Una recorrida por los diarios de sesiones o la asistencia como oyente a sus plenarios nos excusarían de presentar mayores argumentos.
No se les está pidiendo que sean hombres de
ciencia ni sabios renacentistas. Si, en cambio, que tengan una real contracción al trabajo y al es-
tudio. Que sean capaces de armar y coordinar equipos de trabajo eficaces para ser realmente
útiles a sus propios electores y a la sociedad en general. De lograrlo, ése será un momento fantástico en la historia de las instituciones y habrán equilibrado en parte el poder presidencial que, en su esencia, ha heredado todas las atribuciones que detentaba el rey en tiempos de la colonia.
Insistimos en un concepto que, de alguna manera, debería figurar en el frontis de los palacios legislativos o en la puerta de los despachos, a manera de una mezuzá: “El equilibrio entre el Poder Legislativo y el Ejecutivo sólo se logrará cuando la legislatura tenga dentro de su mecanismo la clase de talentos que desde hace mucho tiempo han sido capaces de atraer los departamentos
ejecutivos”.
Este descarnado análisis de la política parlamentaria occidental nos lleva a enfrentar un tercer dilema que, si bien guarda relación con los anteriores, sorprende a la sociedad. Es la existencia de un núcleo de diputados y senadores pertenecientes a todas las bancadas que se destacan por su prudencia y buen tino y que siempre buscan soluciones a los más graves problemas que afectan a la civilización. Son los que miran críticamente la tendencia a ceder poderes extraordinarios al Ejecutivo que transforman al Poder Legislativo en una mera dependencia administrativa poblada de levantamanos. Por eso se oponen a que se le transfiera al presidente de la Nación la potestad de declarar la guerra y resolver la contratación de empréstitos, así como el monopolio de la iniciativa en el proceso legislativo.

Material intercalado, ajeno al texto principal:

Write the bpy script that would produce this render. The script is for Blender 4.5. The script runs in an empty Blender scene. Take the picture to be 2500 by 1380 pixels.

La pérdida de la iniciativa hace muy difícil que un legislador desempeñe con eficiencia y eficacia el papel que le ha asignado la ciudadanía. Como lo dijo alguna vez un recordado cronista parlamentario, que fue un histórico columnista de Comercio y Justicia, hace “el papel del mandadero, del aceptante de riesgos cívicos que ha puesto en venta su conciencia”.
En esas circunstancias, el miembro del Congreso o de una legislatura provincial olvida que debe estar preparado para concentrarse “en las necesidades más estrechas y seguras de los individuos y grupos de sus distritos a los que está dispuesto a defraudar.”
Esta aproximación describe con exactitud lo que ocurre en todos los países de Occidente excepto Dinamarca, Islandia, Suecia, Noruega, Finlandia, Letonia, Estonia y Lituania, cuyos representantes no gozan de privilegio alguno ni de remuneraciones distintas al resto de la población y tienen la responsabilidad de rendir cuenta de sus actos a sus electores cara a cara.